その孫皓も 280年、西晋朝に降伏することとなり、三国時代は終焉を迎える。中国全土を再統一した西晋王朝の司馬炎により、陽安県は晋寧県へと改名される。
しかし、西晋王朝の統治も長くは続かず、西晋は永嘉の乱により 313年に滅亡する。前趙が華北を席巻する中、東晋が建国される直前のころの 315年、東晋朝の 名将軍・陶侃(259年~334年)により郴県から平陽郡が 分離・新設され、平陽県を管轄することとされる。東晋朝末期の 359年、晋寧県からも汝城県が 分離・新設される。

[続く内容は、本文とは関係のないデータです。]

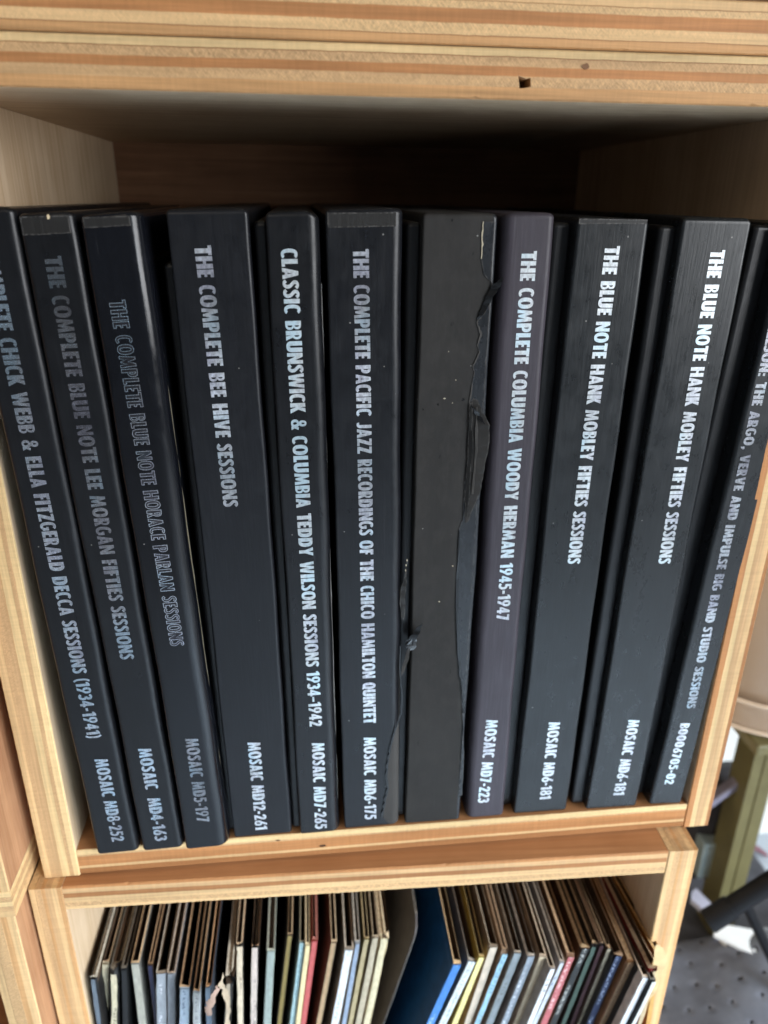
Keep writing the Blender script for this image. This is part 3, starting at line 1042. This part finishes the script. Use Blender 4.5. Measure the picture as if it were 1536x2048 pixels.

南北朝時代、陳朝下の 560年、桂陽郡下の汝城県から卢陽郡が 分離・新設され、卢陽県を管轄することとされる。しかし、南北朝を統一した北朝側の隋により、589年、それまで郴州市一帯にあった先の 3郡が統合されて郴州となる。同時に、平陽県と便県が廃止され、その行政区は郴県に編入される。
2代目皇帝・煬帝の治世下であった 607年、南平県が廃止の上、臨武県に編入され、また晋寧県が晋興県へと改名される。617年には郴県の南部が分離され、義章県が新設され、また郴県の西部も分離され、平陽県が設置されている。

唐代に入っても各県の 分離・新設、改名などが繰り返される。そして、758年には郴州役所が平陽県城へ移転される(820年、再び郴県城内へ再移転)。 804年には桂陽監がこの平陽県城内に設置され、銅銭を鋳造する専門管理役所とされた。

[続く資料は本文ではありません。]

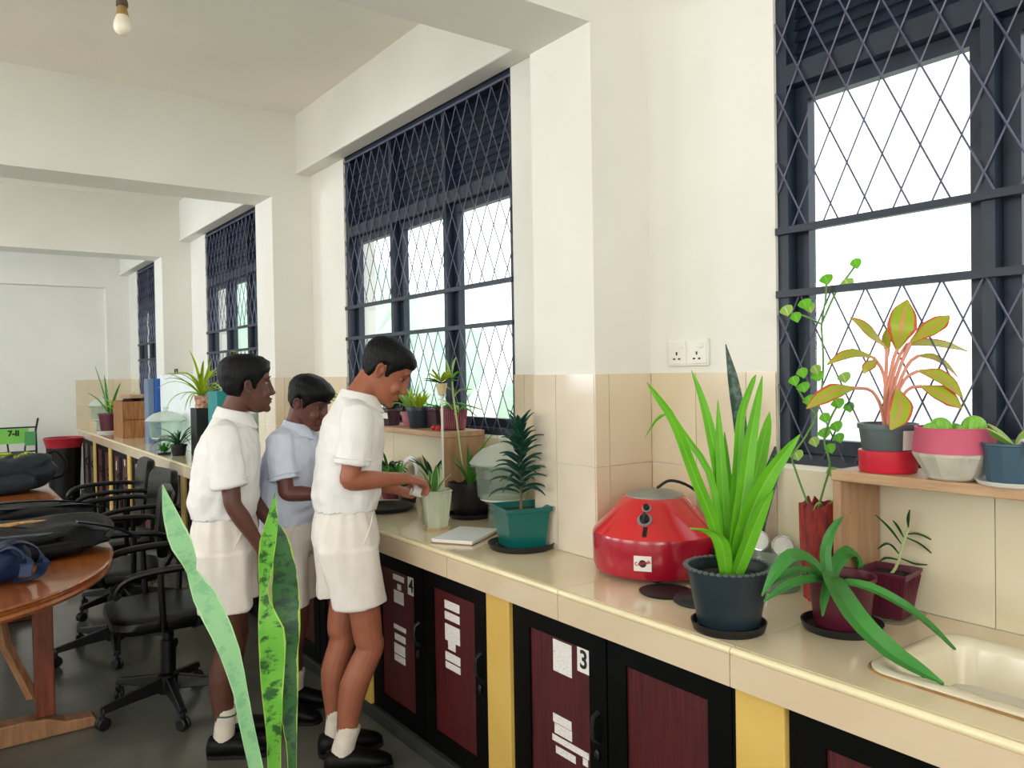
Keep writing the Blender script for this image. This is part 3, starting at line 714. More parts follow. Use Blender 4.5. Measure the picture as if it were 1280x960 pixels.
    def fold2(co, nn):
        q = Vector((co.x*9+se, co.y*9, co.z*3.2)); cr = .012*math.exp(-((co.y-cyz(co.z))*0)**2)*0
        r1 = 1-abs(noise.noise(q*.9))*2.2
        return .008*noise.noise(q)+.005*r1-.003+.005*noise.noise(Vector((co.x*16, co.y*16, co.z*9+se)))+.0022*sin(math.atan2(co.y, abs(co.x)-.085)*9)*max(0, min(1, (co.z-.62)/.3))
    so = link('shorts', remesh(m, .0055, 3, fold2), root); so.data.materials.append(MATS['white_shorts'])
    wb = MB(); wb.loft([ell(z, a, d, cyz(z)*.5) for z, a, d in ((.954, .139*sf, .110*sf), (.956, .1475*sf, .1175*sf), (.988, .1445*sf, .1145*sf), (.990, .138*sf, .109*sf))]); wb.build('waistband', 'white_shorts', root, angle=60)
    for sd in (1, -1):
        pk = MB(); pk.tube([tuple(v*sf for v in q[:2])+(q[2],) for q in ((sd*.117, .094, .945), (sd*.136, .084, .915), (sd*.153, .070, .88), (sd*.163, .048, .84))], [.0015, .003, .003, .002], 8); pk.build('pocket_edge', 'white_shorts', root)
    # socks and shoes
    for sd, (hp, kn, an) in zip((1, -1), C['legs']):
        an = Vector(an); ty = radians(C.get('toe', (0, 0))[0 if sd > 0 else 1]); up = (Vector(kn)-an).normalized(); top = an+up*C.get('sock', .10)
        k = MB(); fd = Vector((sin(ty), cos(ty), 0)); fs = Vector((cos(ty), -sin(ty), 0))
        Q = [top, top-up*.012, an+up*.05, an+Vector((0, 0, .0)), an+Vector((0, 0, -.018))-fd*.004, an+Vector((0, 0, -.035))+fd*.006]
        k.tube(Q, [.0415, .043, .0395, .041, .043, .030], 18); ko = k.build('sock', 'sock_white', root)
        ko.data.polygons.foreach_set('use_smooth', [True]*len(ko.data.polygons))
        if C.get('stripe'): MB().tube([top-up*.020, top-up*.021, top-up*.027, top-up*.028], [.042, .0442, .0442, .042], 18).build('sock_stripe', 'sock_green', ko)
        base = Vector((an.x, an.y, 0)); sh_ = MB(); rings = []
        for q, w_, ht in ((-.066, .020, .04), (-.058, .036, .066), (-.03, .047, .074), (.01, .050, .070), (.05, .047, .072), (.09, .046, .058), (.13, .045, .046), (.16, .036, .034), (.178, .020, .024)):
            ring = []
            for j in range(16):
                t = 2*pi*j/16; x = w_*math.copysign(abs(cos(t))**.8, cos(t)); z = .012+(ht)*(.5+.5*math.copysign(abs(sin(t))**.8, sin(t)))
                ring.append(base+fd*q+fs*x+Vector((0, 0, z)))
            rings.append(ring)
        sh_.loft(rings); so_ = sh_.build('shoe', 'shoe_black', root, angle=70)
        sl = MB(); pl = []
        for q, w_ in ((-.066, .014), (-.058, .032), (-.03, .039), (.05, .041), (.09, .047), (.13, .047), (.163, .039), (.182, .018)): pl.append((q, w_))
        ol = [base+fd*q+fs*w_ for q, w_ in pl]+[base+fd*q-fs*w_ for q, w_ in reversed(pl)]
        sl.loft([[p+Vector((0, 0, z)) for p in ol] for z in (.0005, .016)]); sl.build('sole', 'sole_black', so_, smooth=False)
    return root
def leg(x, ky=.02, ay=-.01, kx=None, ax=None): return [((x), 0, .82), ((x if kx is None else kx), ky, .44), ((x if ax is None else ax), ay, .075)]
B3P, B3S = ((1.225, 2.75), 1.0), -18
person('boy in white shirt and shorts bowing over the small pot at the worktop', (1.225, 2.75), -18, 1.0, 'skin_tan', 'lip_tan', dict(
    sh=.04, hy=.15, hz=1.458, pitch=32, hyaw=-10, hair=.0085, front=.5, lid=1, seed=2, sf=.93, fat=.93, shz=.61,
    legs=[leg(.082, .07, -.035, .078, .07), leg(-.080, -.01, -.045, -.082, -.085)], toe=(6, -6),
    arms=[dict(j=((.165, .03, 1.295), (.172, .0, 1.075), (.100, .215, 1.062)), d=(-.03, .075, -.02), n=(-.35, .1, -.95), t=(-1, 0, 0), c=(38, 38, 25)),
          dict(j=((-.165, .03, 1.295), (-.175, .03, 1.05), (-.052, .205, 1.0)), d=(.055, .06, -.02), n=(.35, .25, .9), t=(-1, .3, 0), c=(30, 40, 30))]))
person('boy in white shirt standing with one arm hanging, nearest the office chairs', (.90, 3.16), -22, .955, 'skin_dark', 'lip_dark', dict(
    sh=.03, hy=.095, hz=1.475, pitch=0, hyaw=18, hair=.014, front=.6, tuft=1, seed=5, fat=1.02, stripe=1, shz=.585, sock=.12,
    legs=[leg(.085, .02, -.01), leg(-.085, .03, .02)], toe=(8, -6),
    arms=[dict(j=((.168, .02, 1.29), (.195, .055, 1.02), (.165, .155, .835)), d=(-.06, .11, -.24), n=(-.95, 0, -.1), t=(0, 1, 0), c=(15, 18, 14)),
          dict(j=((-.168, .02, 1.29), (-.185, .07, 1.02), (-.09, .20, .86)), d=(.06, .08, -.15), n=(.3, -.9, 0), t=(.2, 0, 1), c=(20, 22, 16))]))
person('smaller boy in bluish white shirt leaning to the worktop between the other two', (1.215, 3.30), -44, .905, 'skin_dark_warm', 'lip_dark', dict(
    sh=.035, hy=.10, hz=1.468, pitch=22, hyaw=-6, hair=.014, front=.75, tuft=1, lid=1, seed=9, fat=1.04, shirt='blue_white_shirt', hem=.90, shz=.53,
    hairline=[(-.1, -.055), (-.06, -.06), (-.035, -.045), (-.022, .0), (-.008, .032), (.008, .02), (.016, -.02), (.026, -.010), (.034, .008), (.05, .024), (.07, .040), (.1, .042)],
    legs=[leg(.085, .02, -.01), leg(-.085, .0, -.03)], toe=(4, -4),
    arms=[dict(j=((.165, .025, 1.29), (.195, .075, 1.075), (.135, .275, 1.06)), d=(-.03, .1, -.01), n=(-.3, 0, -.95), t=(-1, 0, 0), c=(20, 25, 18)),
          dict(j=((-.165, .025, 1.29), (-.185, .09, 1.07), (-.09, .28, 1.03)), d=(.04, .1, 0), n=(.3, 0, -.95), t=(1, 0, 0), c=(22, 25, 18))]))
# ------------------------------------------------------------------ furniture and bags on the left
mat('chair_black', (6, 6, 7), .4, var=.2, spec=.35)
mat('chair_vinyl', (7, 7, 8), .36, spec=.28, var=.3, scale=6, bump=.25, bscale=14)
mat('caster_black', (10, 10, 11), .5)
mat('worn_arm', (120, 96, 66), .6, var=.2, scale=30)
mat('table_wood', (168, 96, 44), .26, rgb2=(136, 72, 32), scale=3, stretch=(14, .8, 14), detail=6, coat=.4)
wood('table_leg_wood', (134, 66, 38), (92, 42, 24), .4, 4, (12, 12, 1.5))
wood('pale_wood', (176, 130, 92), (140, 98, 66), .5, 4, (12, 12, 1.5))
mat('bag_black', (6, 8, 10), .55, spec=.25, var=.3, scale=12, bump=.5, bscale=30)
mat('bag_slate', (22, 34, 46), .55, var=.25, scale=9, bump=.5, bscale=24)
mat('bag_navy', (14, 38, 78), .55, var=.25, scale=9, bump=.5, bscale=24)
mat('strap_grey', (86, 96, 106), .55, var=.2, scale=20)
mat('zip_silver', (170, 174, 176), .3, .8)
mat('tan_print', (206, 168, 112), .7, rgb2=(170, 122, 70), scale=40)
mat('lime_print', (198, 214, 66), .7, rgb2=(120, 142, 40), scale=40)
mat('tan_board', (206, 148, 66), .6, rgb2=(180, 118, 48), scale=20)

# long table with a rounded near end, moulded edge, trestle legs
TZ = .735
tb = thing('conference_table', 'long brown wooden table with rounded end and trestle legs', 'table', (-.10, 0, 0))
def outline(ins):
    P = []; w = .70-ins; yc, bb = 3.84, .98-ins
    for i in range(25): t = pi+pi*i/24; P.append((w*cos(t), yc+bb*sin(t)))
    return P+[(w, 6.4-ins), (-w, 6.4-ins)]
def slabm(mb, prof):
    mb.loft([[Vector((x, y, z)) for x, y in outline(i)] for i, z in prof])
mb = MB(); slabm(mb, [(.03, TZ-.012), (.004, TZ-.012), (0, TZ-.006), (.006, TZ), (.012, TZ)]); mb.build('table_top', 'table_wood', tb)
mb = MB(); slabm(mb, [(.03, TZ-.048), (.008, TZ-.046), (.002, TZ-.036), (.006, TZ-.026), (.014, TZ-.022), (.014, TZ-.012)]); mb.build('edge_moulding', 'table_wood', tb)
for yy in (3.72, 5.6):
    mb = MB(); prof = [(-.42, 0), (.60, 0), (.62, .02), (.60, .045), (.50, .05), (.44, .075), (.36, .085), (-.30, .085), (-.42, .05)]
    mb.loft([[Vector((x, yy+dy, z+.002)) for x, z in prof] for dy in (-.04, .04)]); mb.build('trestle_foot', 'pale_wood' if yy < 4 else 'table_leg_wood', tb, smooth=False, bevel=.006)
    MB().box(.395, .465, yy-.03, yy+.03, .086, TZ-.05).build('leg', 'table_leg_wood', tb, smooth=False, bevel=.004)
    MB().box(-.27, -.20, yy-.03, yy+.03, .086, TZ-.05).build('leg', 'table_leg_wood', tb, smooth=False, bevel=.004)
    MB().tube([(.39, yy+.02, .16), (.30, yy+.02, .40), (.26, yy+.02, TZ-.05)], .022, 4).build('brace', 'pale_wood', tb, smooth=False)
MB().box(.06, .12, 3.76, 5.56, .15, .24).build('stretcher', 'table_leg_wood', tb, smooth=False, bevel=.004)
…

唐末より中原は再び分裂時代に突入し、五代十国時代が始まる。後晋朝の統治下の 936年、郴州は敦州へ改名され、郴県城も敦化県城となる。後漢朝下の 950年、再び郴州、郴県へと戻される。

分裂時代を統一した北宋朝下の 963年、郴州軍(6県を統括)が設置される。また、桂陽監(後に桂陽軍へ昇格する)は追加で平陽県と臨武県の 2県を管轄することとされる。
元代に入って、1276年、郴州軍から郴州路へと改称され、あわせて、郴県も郴陽県へと改名される。


郴州市
明代初期の 1368年、元朝時代の路制が府制へ改編される。 郴州府には藍山県も追加され、合計 7県を統括することとされる。桂陽府が常寧州と耒陽州の 2州、そして平陽県と臨武県の 2県を管轄する。しかし、翌 1369年には藍山県が桂陽府下に再編入され、常寧州と耒陽州は県へと降格されて、衡州府の管轄下に入れられる。 1376年には桂陽府も廃止され、平陽県、臨武県と藍山県の 3県は衡州府に編入される。郴州府も廃止され、郴州直隷州(郴陽県を含む 5県を管轄)が設置される。

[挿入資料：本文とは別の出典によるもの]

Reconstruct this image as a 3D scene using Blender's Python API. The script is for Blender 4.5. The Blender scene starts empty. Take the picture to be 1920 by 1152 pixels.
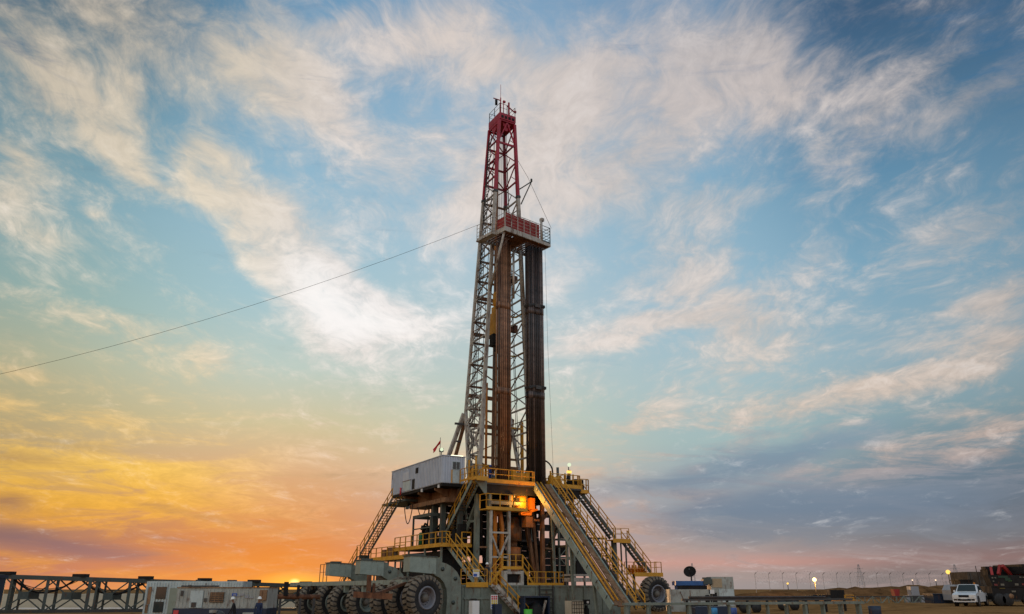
import bpy, bmesh, math, random
from mathutils import Vector, Matrix
random.seed(7)
R = math.radians
S = bpy.context.scene
COL = S.collection

# ------------------------------------------------------------------ camera
CAM_H = 2.3
cam = bpy.data.cameras.new('camera')
cam_o = bpy.data.objects.new('camera', cam)
COL.objects.link(cam_o)
cam_o.location = (0, 0, CAM_H)
cam_o.rotation_euler = (R(90 + 20.13), 0, 0)
cam.sensor_width = 36
cam.lens = 36 * 1443 / 1920
cam.clip_start = 0.5
cam.clip_end = 9000
S.camera = cam_o

# ------------------------------------------------------------------ view
S.view_settings.view_transform = 'Standard'
S.view_settings.look = 'None'
S.view_settings.exposure = 0
S.view_settings.gamma = 1

def lin(c):
    return tuple(((v / 255 / 12.92) if v / 255 <= .04045 else ((v / 255 + .055) / 1.055) ** 2.4) for v in c) + (1,)

# ------------------------------------------------------------------ sky (world, fixed by compass direction)
class NB:
    """small helper that wires shader nodes"""
    def __init__(self, nt):
        self.nt = nt; self.n = nt.nodes; self.l = nt.links
    def new(self, typ, **kw):
        x = self.n.new(typ)
        for k, v in kw.items(): setattr(x, k, v)
        return x
    def put(self, sock, v):
        if hasattr(v, 'is_output') or isinstance(v, bpy.types.NodeSocket): self.l.new(v, sock)
        else: sock.default_value = v
    def m(self, op, a, b=None, c=None, clamp=False):
        x = self.new('ShaderNodeMath', operation=op, use_clamp=clamp)
        self.put(x.inputs[0], a)
        if b is not None: self.put(x.inputs[1], b)
        if c is not None: self.put(x.inputs[2], c)
        return x.outputs[0]
    def vm(self, op, a, b=None, out=0):
        x = self.new('ShaderNodeVectorMath', operation=op)
        self.put(x.inputs[0], a)
        if b is not None:
            self.put(x.inputs[3 if op == 'SCALE' else 1], b)
        return x.outputs[out]
    def xyz(self, a, b, c=0.0):
        x = self.new('ShaderNodeCombineXYZ')
        for i, v in enumerate((a, b, c)): self.put(x.inputs[i], v)
        return x.outputs[0]
    def sep(self, v):
        x = self.new('ShaderNodeSeparateXYZ'); self.l.new(v, x.inputs[0]); return x.outputs
    def ramp(self, f, stops, interp='LINEAR'):
        x = self.new('ShaderNodeValToRGB'); r = x.color_ramp; r.interpolation = interp
        while len(r.elements) < len(stops): r.elements.new(.5)
        for e, (p, c) in zip(r.elements, stops):
            e.position = p; e.color = c
        self.put(x.inputs[0], f)
        return x.outputs[0]
    def mix(self, f, a, b, mode='MIX'):
        x = self.new('ShaderNodeMix', data_type='RGBA', blend_type=mode)
        self.put(x.inputs[0], f); self.put(x.inputs[6], a); self.put(x.inputs[7], b)
        return x.outputs[2]
    def smooth(self, v, lo, hi, a=0.0, b=1.0):
        x = self.new('ShaderNodeMapRange', interpolation_type='SMOOTHSTEP')
        for i, k in enumerate((v, lo, hi, a, b)): self.put(x.inputs[i], k)
        return x.outputs[0]
    def noise(self, v, scale, detail=6, rough=.55, dist=0.0, dim='3D'):
        x = self.new('ShaderNodeTexNoise', noise_dimensions=dim)
        self.put(x.inputs['Vector'], v)
        x.inputs['Scale'].default_value = scale; x.inputs['Detail'].default_value = detail
        x.inputs['Roughness'].default_value = rough; x.inputs['Distortion'].default_value = dist
        return x.outputs[0], x.outputs[1]

# azimuth, elevation, half-length, half-height, tilt (degrees) and weight of each bank of cloud
BRIGHT_CLOUDS = [(-35.1,31.3,9.4,3.8,-18,0.95),(-30.4,28.1,6.2,2.1,-35,0.75),(-36.5,26.1,3.8,1.4,-18,0.75),(-36.3,23.8,3,2.2,-7,0.6),(-34.2,21.2,3.5,1.4,-14,0.65),(-31.5,23.4,1.3,0.7,-3,0.5),(-33.1,35.9,6.8,2.4,-36,0.55),(-29.7,31.9,3.8,2.2,-45,0.6),(-29.1,35,5.8,1.7,-33,0.3),(-21.9,35.8,11.3,5.2,-10,0.9),(-17.5,35.3,5.2,3.4,-17,0.45),(-14,31.7,6.3,3.3,-30,0.55),(-17.1,39.2,7.5,1.6,1,0.25),(-15.4,40.2,2.9,1.2,39,0.35),(-24.2,29.1,4.3,3.2,-48,0.95),(-20.3,25.2,9,3.5,-41,0.7),(-23.8,27.7,3.2,3.3,10,0.3),(-16.8,22.3,8.2,4.4,-41,0.9),(-13.2,19.1,9.5,3.8,-23,1),(-7.5,19,8.1,2.1,-2,0.8),(-12.6,16.4,5,2.9,-26,0.55),(-19.7,23.4,7,2.9,-37,0.4),(-28.2,26.8,3,0.9,-18,0.4),(-26.3,26.5,2.5,0.7,-14,0.3),(-6.3,39.8,10.1,4.8,9,1),(0,37.7,8,3.3,0,0.45),(9,36.6,18,6.4,7,0.74),(20,35.1,14.5,5.2,7,0.8),(23.1,33.2,8.1,2.8,16,0.45),(5.5,32.4,13.3,6.7,28,0.58),(-5.9,30.8,9.3,5.6,20,0.52),(-2.7,27.5,6.6,4.2,28,0.55),(2.3,29.8,8.1,5.3,16,0.55),(8.5,28.8,9.7,4.4,14,0.55),(17.3,27,6.3,2,2,0.5),(24.7,28.2,7.3,2.3,20,0.55),(29.5,31.5,8.3,2.6,23,0.55),(35.7,30.7,5.8,1.7,13,0.5),(31.5,28.9,7.1,2.1,10,0.35),(12.4,23.4,7.5,3.5,14,0.5),(15.8,20.4,5.5,3.5,-5,0.55),(16.7,18.4,4.3,2.9,14,0.4),(3.8,21.9,4,2.5,41,0.5),(11.3,20.4,5.7,2.9,15,0.35),(22.1,21.6,3.1,1.7,52,0.35),(10,18.7,8,1.2,3,0.95),(6.6,17.4,7.5,1.2,6,0.95),(18.3,15.6,4.8,3.9,35,0.5),(25.7,12.4,9.4,1.3,4,0.9),(33.1,14.5,5.9,1.8,11,0.8),(33,21.8,8.4,2.7,4,0.55),(33.2,16.6,5.5,1.6,7,0.55),(34.4,17.9,4.3,1.3,16,0.6),(28.1,14.9,5.5,1.3,5,0.4),(10.7,12.1,4.4,1.4,25,0.45),(9.5,11.2,4.4,0.7,8,0.35),(18.2,11.1,6.1,1.7,7,0.4),(29.8,9.7,2.6,1.4,0,0.55),(32.4,9.6,2.8,2,0,0.6),(26.4,8.2,1.8,0.8,12,0.5),(23.9,6.8,5.1,1,2,0.55),(30,7.8,6.3,0.8,4,0.5),(12.9,8,2.3,0.7,-2,0.55),(12.6,6,6.2,0.9,-4,0.35),(11.9,6.8,4.2,0.6,-3,0.35),(-22.5,14.1,2.5,1.8,-25,0.45),(-28.6,10.2,4.4,1.2,3,0.55),(-33.3,11.1,2.8,0.9,4,0.65),(-33.4,12.8,4.1,0.8,-1,0.45),(-31,16.6,6.3,1.1,-12,0.35),(-25.6,15.6,7.3,1.6,-12,0.25),(-28,6.8,13,2.3,-2,0.85),(-19.8,6.2,10.7,1.6,-4,0.85),(-31.4,5.4,6.4,1.7,-1,0.6),(-29.4,4.4,8.4,1.1,-6,0.75),(-16.8,8.3,7,1.2,9,0.5),(-23,4.8,10.3,0.9,-7,0.6),(-26,8.1,9.1,0.8,-5,0.45),(-14,9.3,3.1,0.7,2,0.35),(-19.9,4.1,7.7,0.7,-5,0.4),(-17.9,5.3,6.5,0.6,-10,0.4),(-10.1,8.1,4.8,0.8,5,0.2),(-10.3,5.2,3.1,0.5,1,0.35),(-14.7,0.7,2,0.5,0,0.9),(-16.1,1.2,4.4,0.4,-4,0.4)]
DIM_CLOUDS = [(-29.4,2.6,12.5,1.1,-8,0.95),(-32.4,7.8,5.7,0.8,-4,0.5),(-32.4,5,2.7,1.1,0,0.7),(-22.7,3.1,7.4,0.6,-7,0.4),(-29,8.9,6.9,0.7,-4,0.4),(-24,5.3,5.5,0.5,-8,0.4),(-19.9,4.4,7.2,0.5,-6,0.4),(24.9,5.1,18.8,3.5,2,0.9),(17.2,5,9.8,3.2,-2,0.5),(13.1,7.8,17.3,1.4,9,0.75),(22.2,9.2,12.5,1.2,5,0.45),(30,11.2,8.7,1.3,5,0.35),(30.6,2.9,8,1.9,2,0.5),(20.7,10.8,9,0.9,8,0.3),(14.4,9.5,7.9,0.8,8,0.3),(-13.1,7.3,8.3,0.8,5,0.3),(-10,6.6,6.3,0.7,1,0.3),(38.2,33.9,10.1,5,-48,0.5),(27.1,28.8,8.1,2.2,17,0.25),(-38.2,33.9,6.8,3.4,-21,0.35)]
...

清代初期の 1678年、明の降将で清朝に帰順した呉三桂が衡州において皇帝を称し、桂陽県を義昌県へ、桂陽州を南平州へと改名する。しかし、翌年には呉三桂の乱も鎮圧され、清朝により元の地名へ戻される。 1732年には、桂陽州が直隷州の直轄となり、郴州とともに同列となる。
中華民国が建国された 1912年、府制と州制が廃止され、道制と県制度が残される。以後も度々の行政区変更と地名変更が繰り返されるも、1977年、ついに郴州市制が開始され、今日に至る。

郴州市

なお、秦代より郴県城が築城されて、その後、桂陽郡都となり、さらに郴州府城など重要拠点を担ってきた城郭都市も、今日ではその名残が全く感じることはできない状態である。ほんのわずかな地名の断片だけが、かつての記憶を感じさせてくれる程度である。城関鎮、北門小区、東門口立交橋、龍骨井路、張家巷、義帝路、妙街、南塔街 など。